Not all momma's have joy on this day.

Not all children can call their mom at all, or just wouldn't call her because she is THE one person who they blame all of their sadness in life upon.

The joys and sorrows of this life are so strange to me.
It's just such a mystery to me still why some have SO much joy, while others have SO much sadness.
Why some cups are filled to overflowing, while others have never even been given a drop of joy.

And the only thing I can come back to is perspective.

Our heart's attitude in this life is crucial to our well-being. 

For the momma who sat without her daughter, she was happy to have her son there and talked of the relaxing day they would share.
For the momma whose oldest didn't call, she was thankful for the ones that were still there with her celebrating her day. 
And for my friend whose teen ran away she chose to laugh with her other kids and new friends. 

That's an amazing gift, to see the brighter side of life.

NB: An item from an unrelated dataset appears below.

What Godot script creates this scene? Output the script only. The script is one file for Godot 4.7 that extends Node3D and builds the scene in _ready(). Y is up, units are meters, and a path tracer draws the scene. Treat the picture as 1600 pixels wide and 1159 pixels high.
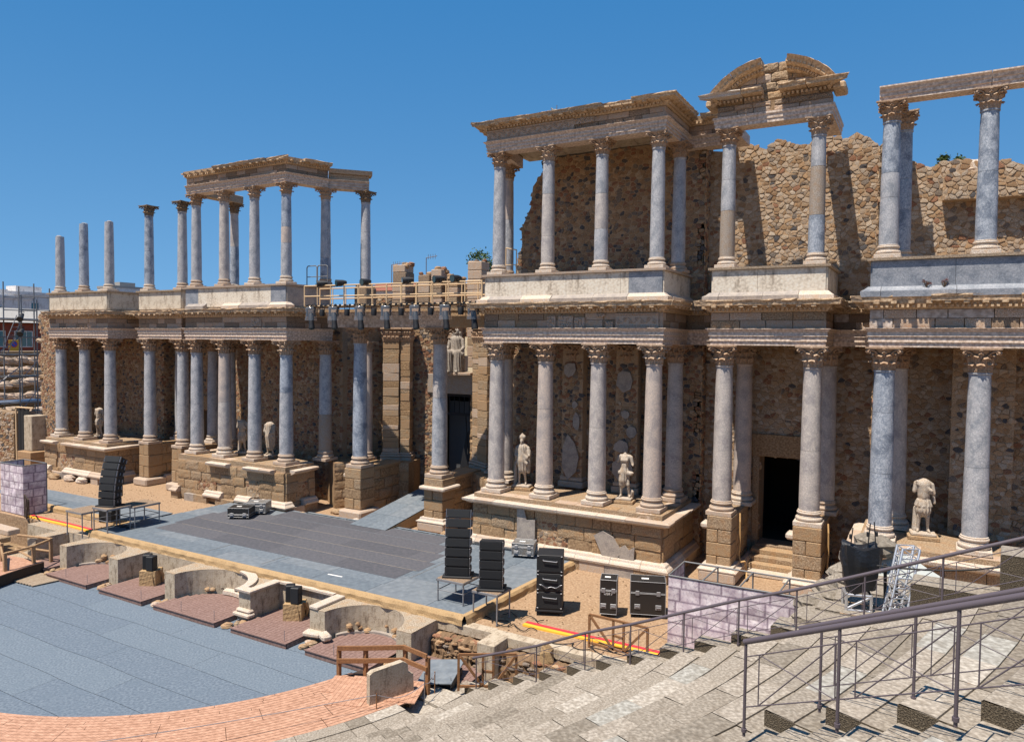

For my friend who didn't have his momma here to say Happy Mother's day to, he called or texted the other Momma's in his life.
And for the one's that didn't have their child with them ... well they looked forward to the day when they would be reunited again.


Jesus, help me to keep a good perspective, a humble perspective in regards to this life. Guard my heart from becoming selfish on all the future Mothers Days I have ahead of me. 

SO often I can let little things rob me of my joy, and yesterday I was reminded that in this life there will be joy and sorrow, good days and bad.
THE only anchor I have in the midst of the highs and lows is the love of Christ, and HIS love flowing through me.
The only glory I can give for my Fab 4 is to their Creator.

And of all the things my momma has given me her love for her Savior was/is the greatest gift because when she is called home someday, and I can't call her up to bless her, Jesus will still be here with me to comfort and help me carry on.


And now to take a cue from Momma T. at the end of the day it isn't all the great things we have done in this life that we will be judged by, it is about the simple sacrifices we make when no one is watching.